• **DIRECTIVE**:
Write out each line of the material again, word for word.

(begin)

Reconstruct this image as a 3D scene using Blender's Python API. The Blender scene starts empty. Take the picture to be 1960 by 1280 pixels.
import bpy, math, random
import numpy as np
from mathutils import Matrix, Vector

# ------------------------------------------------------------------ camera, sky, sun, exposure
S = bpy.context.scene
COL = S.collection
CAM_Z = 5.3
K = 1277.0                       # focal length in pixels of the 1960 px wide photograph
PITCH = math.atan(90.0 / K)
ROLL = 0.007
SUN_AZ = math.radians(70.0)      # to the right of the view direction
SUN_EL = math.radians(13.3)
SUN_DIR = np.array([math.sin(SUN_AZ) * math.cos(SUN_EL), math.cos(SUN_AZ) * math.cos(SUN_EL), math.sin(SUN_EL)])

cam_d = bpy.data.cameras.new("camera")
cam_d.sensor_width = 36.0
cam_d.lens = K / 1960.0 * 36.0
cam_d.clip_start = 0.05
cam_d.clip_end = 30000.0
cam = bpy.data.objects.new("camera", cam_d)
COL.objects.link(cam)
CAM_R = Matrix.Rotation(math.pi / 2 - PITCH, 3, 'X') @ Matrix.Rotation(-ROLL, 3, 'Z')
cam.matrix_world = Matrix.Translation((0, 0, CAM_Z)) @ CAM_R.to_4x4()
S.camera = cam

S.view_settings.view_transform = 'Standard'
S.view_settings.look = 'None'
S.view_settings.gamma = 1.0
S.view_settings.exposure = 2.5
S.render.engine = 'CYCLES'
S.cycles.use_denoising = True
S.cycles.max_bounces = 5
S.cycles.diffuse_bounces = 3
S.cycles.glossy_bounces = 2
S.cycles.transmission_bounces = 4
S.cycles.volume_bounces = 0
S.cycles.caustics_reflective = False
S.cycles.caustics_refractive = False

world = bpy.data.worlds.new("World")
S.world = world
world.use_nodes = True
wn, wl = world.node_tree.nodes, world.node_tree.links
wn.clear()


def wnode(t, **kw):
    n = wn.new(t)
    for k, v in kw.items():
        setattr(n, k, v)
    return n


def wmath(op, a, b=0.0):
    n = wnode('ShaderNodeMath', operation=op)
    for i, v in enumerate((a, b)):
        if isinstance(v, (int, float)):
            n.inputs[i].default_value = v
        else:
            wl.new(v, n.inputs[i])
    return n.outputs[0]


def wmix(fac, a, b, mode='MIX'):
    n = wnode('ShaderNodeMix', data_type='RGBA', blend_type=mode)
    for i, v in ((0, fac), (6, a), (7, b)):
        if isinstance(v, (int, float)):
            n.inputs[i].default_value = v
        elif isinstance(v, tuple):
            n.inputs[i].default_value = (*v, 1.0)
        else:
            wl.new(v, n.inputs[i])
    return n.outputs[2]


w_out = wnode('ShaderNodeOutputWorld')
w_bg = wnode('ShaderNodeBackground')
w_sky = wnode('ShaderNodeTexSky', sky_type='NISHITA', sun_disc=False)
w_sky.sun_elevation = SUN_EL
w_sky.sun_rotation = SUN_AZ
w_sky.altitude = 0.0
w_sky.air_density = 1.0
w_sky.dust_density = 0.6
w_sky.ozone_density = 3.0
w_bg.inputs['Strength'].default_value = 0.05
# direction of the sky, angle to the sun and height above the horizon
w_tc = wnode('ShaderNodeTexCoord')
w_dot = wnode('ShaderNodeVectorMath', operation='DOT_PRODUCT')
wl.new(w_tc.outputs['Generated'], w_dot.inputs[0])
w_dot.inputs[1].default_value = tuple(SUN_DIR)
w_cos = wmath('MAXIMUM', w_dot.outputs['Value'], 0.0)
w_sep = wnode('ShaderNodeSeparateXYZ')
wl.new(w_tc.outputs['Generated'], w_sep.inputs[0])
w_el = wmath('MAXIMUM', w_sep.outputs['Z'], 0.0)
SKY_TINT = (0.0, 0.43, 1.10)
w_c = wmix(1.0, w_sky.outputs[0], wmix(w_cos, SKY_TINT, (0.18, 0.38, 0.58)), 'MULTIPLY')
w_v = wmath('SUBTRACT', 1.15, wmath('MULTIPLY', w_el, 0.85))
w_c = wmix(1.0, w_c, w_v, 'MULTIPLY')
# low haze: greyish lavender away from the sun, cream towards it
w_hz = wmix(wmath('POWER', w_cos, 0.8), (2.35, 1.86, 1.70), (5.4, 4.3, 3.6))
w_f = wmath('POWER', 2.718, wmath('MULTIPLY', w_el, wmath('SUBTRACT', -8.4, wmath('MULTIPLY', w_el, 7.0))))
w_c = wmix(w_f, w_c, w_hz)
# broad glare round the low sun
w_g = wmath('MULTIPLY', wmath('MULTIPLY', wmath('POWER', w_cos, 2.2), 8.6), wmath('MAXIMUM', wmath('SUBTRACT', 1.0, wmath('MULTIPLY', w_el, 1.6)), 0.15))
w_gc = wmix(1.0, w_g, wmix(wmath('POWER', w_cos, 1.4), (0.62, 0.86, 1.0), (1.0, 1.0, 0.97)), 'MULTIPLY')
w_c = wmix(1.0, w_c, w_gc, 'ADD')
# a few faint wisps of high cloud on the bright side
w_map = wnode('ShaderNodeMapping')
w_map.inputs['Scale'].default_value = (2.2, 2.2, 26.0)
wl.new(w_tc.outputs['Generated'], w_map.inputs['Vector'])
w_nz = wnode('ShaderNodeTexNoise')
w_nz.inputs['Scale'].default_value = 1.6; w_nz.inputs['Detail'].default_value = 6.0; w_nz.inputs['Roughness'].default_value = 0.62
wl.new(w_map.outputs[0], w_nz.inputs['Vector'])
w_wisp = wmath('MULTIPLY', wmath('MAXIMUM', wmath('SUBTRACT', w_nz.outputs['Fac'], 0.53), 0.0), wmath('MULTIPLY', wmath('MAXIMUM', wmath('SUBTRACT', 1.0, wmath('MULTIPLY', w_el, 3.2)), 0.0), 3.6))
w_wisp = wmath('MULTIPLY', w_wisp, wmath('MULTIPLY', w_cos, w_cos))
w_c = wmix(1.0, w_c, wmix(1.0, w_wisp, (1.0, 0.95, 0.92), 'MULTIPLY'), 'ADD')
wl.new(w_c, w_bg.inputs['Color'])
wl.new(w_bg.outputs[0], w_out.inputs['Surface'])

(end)

• **COMPLETE RESPONSE**:
Reconstruct this image as a 3D scene using Blender's Python API. The Blender scene starts empty. Take the picture to be 1960 by 1280 pixels.
import bpy, math, random
import numpy as np
from mathutils import Matrix, Vector

# ------------------------------------------------------------------ camera, sky, sun, exposure
S = bpy.context.scene
COL = S.collection
CAM_Z = 5.3
K = 1277.0                       # focal length in pixels of the 1960 px wide photograph
PITCH = math.atan(90.0 / K)
ROLL = 0.007
SUN_AZ = math.radians(70.0)      # to the right of the view direction
SUN_EL = math.radians(13.3)
SUN_DIR = np.array([math.sin(SUN_AZ) * math.cos(SUN_EL), math.cos(SUN_AZ) * math.cos(SUN_EL), math.sin(SUN_EL)])

cam_d = bpy.data.cameras.new("camera")
cam_d.sensor_width = 36.0
cam_d.lens = K / 1960.0 * 36.0
cam_d.clip_start = 0.05
cam_d.clip_end = 30000.0
cam = bpy.data.objects.new("camera", cam_d)
COL.objects.link(cam)
CAM_R = Matrix.Rotation(math.pi / 2 - PITCH, 3, 'X') @ Matrix.Rotation(-ROLL, 3, 'Z')
cam.matrix_world = Matrix.Translation((0, 0, CAM_Z)) @ CAM_R.to_4x4()
S.camera = cam

S.view_settings.view_transform = 'Standard'
S.view_settings.look = 'None'
S.view_settings.gamma = 1.0
S.view_settings.exposure = 2.5
S.render.engine = 'CYCLES'
S.cycles.use_denoising = True
S.cycles.max_bounces = 5
S.cycles.diffuse_bounces = 3
S.cycles.glossy_bounces = 2
S.cycles.transmission_bounces = 4
S.cycles.volume_bounces = 0
S.cycles.caustics_reflective = False
S.cycles.caustics_refractive = False

world = bpy.data.worlds.new("World")
S.world = world
world.use_nodes = True
wn, wl = world.node_tree.nodes, world.node_tree.links
wn.clear()


def wnode(t, **kw):
    n = wn.new(t)
    for k, v in kw.items():
        setattr(n, k, v)
    return n


def wmath(op, a, b=0.0):
    n = wnode('ShaderNodeMath', operation=op)
    for i, v in enumerate((a, b)):
        if isinstance(v, (int, float)):
            n.inputs[i].default_value = v
        else:
            wl.new(v, n.inputs[i])
    return n.outputs[0]


def wmix(fac, a, b, mode='MIX'):
    n = wnode('ShaderNodeMix', data_type='RGBA', blend_type=mode)
    for i, v in ((0, fac), (6, a), (7, b)):
        if isinstance(v, (int, float)):
            n.inputs[i].default_value = v
        elif isinstance(v, tuple):
            n.inputs[i].default_value = (*v, 1.0)
        else:
            wl.new(v, n.inputs[i])
    return n.outputs[2]


w_out = wnode('ShaderNodeOutputWorld')
w_bg = wnode('ShaderNodeBackground')
w_sky = wnode('ShaderNodeTexSky', sky_type='NISHITA', sun_disc=False)
w_sky.sun_elevation = SUN_EL
w_sky.sun_rotation = SUN_AZ
w_sky.altitude = 0.0
w_sky.air_density = 1.0
w_sky.dust_density = 0.6
w_sky.ozone_density = 3.0
w_bg.inputs['Strength'].default_value = 0.05
# direction of the sky, angle to the sun and height above the horizon
w_tc = wnode('ShaderNodeTexCoord')
w_dot = wnode('ShaderNodeVectorMath', operation='DOT_PRODUCT')
wl.new(w_tc.outputs['Generated'], w_dot.inputs[0])
w_dot.inputs[1].default_value = tuple(SUN_DIR)
w_cos = wmath('MAXIMUM', w_dot.outputs['Value'], 0.0)
w_sep = wnode('ShaderNodeSeparateXYZ')
wl.new(w_tc.outputs['Generated'], w_sep.inputs[0])
w_el = wmath('MAXIMUM', w_sep.outputs['Z'], 0.0)
SKY_TINT = (0.0, 0.43, 1.10)
w_c = wmix(1.0, w_sky.outputs[0], wmix(w_cos, SKY_TINT, (0.18, 0.38, 0.58)), 'MULTIPLY')
w_v = wmath('SUBTRACT', 1.15, wmath('MULTIPLY', w_el, 0.85))
w_c = wmix(1.0, w_c, w_v, 'MULTIPLY')
# low haze: greyish lavender away from the sun, cream towards it
w_hz = wmix(wmath('POWER', w_cos, 0.8), (2.35, 1.86, 1.70), (5.4, 4.3, 3.6))
w_f = wmath('POWER', 2.718, wmath('MULTIPLY', w_el, wmath('SUBTRACT', -8.4, wmath('MULTIPLY', w_el, 7.0))))
w_c = wmix(w_f, w_c, w_hz)
# broad glare round the low sun
w_g = wmath('MULTIPLY', wmath('MULTIPLY', wmath('POWER', w_cos, 2.2), 8.6), wmath('MAXIMUM', wmath('SUBTRACT', 1.0, wmath('MULTIPLY', w_el, 1.6)), 0.15))
w_gc = wmix(1.0, w_g, wmix(wmath('POWER', w_cos, 1.4), (0.62, 0.86, 1.0), (1.0, 1.0, 0.97)), 'MULTIPLY')
w_c = wmix(1.0, w_c, w_gc, 'ADD')
# a few faint wisps of high cloud on the bright side
w_map = wnode('ShaderNodeMapping')
w_map.inputs['Scale'].default_value = (2.2, 2.2, 26.0)
wl.new(w_tc.outputs['Generated'], w_map.inputs['Vector'])
w_nz = wnode('ShaderNodeTexNoise')
w_nz.inputs['Scale'].default_value = 1.6; w_nz.inputs['Detail'].default_value = 6.0; w_nz.inputs['Roughness'].default_value = 0.62
wl.new(w_map.outputs[0], w_nz.inputs['Vector'])
w_wisp = wmath('MULTIPLY', wmath('MAXIMUM', wmath('SUBTRACT', w_nz.outputs['Fac'], 0.53), 0.0), wmath('MULTIPLY', wmath('MAXIMUM', wmath('SUBTRACT', 1.0, wmath('MULTIPLY', w_el, 3.2)), 0.0), 3.6))
w_wisp = wmath('MULTIPLY', w_wisp, wmath('MULTIPLY', w_cos, w_cos))
w_c = wmix(1.0, w_c, wmix(1.0, w_wisp, (1.0, 0.95, 0.92), 'MULTIPLY'), 'ADD')
wl.new(w_c, w_bg.inputs['Color'])
wl.new(w_bg.outputs[0], w_out.inputs['Surface'])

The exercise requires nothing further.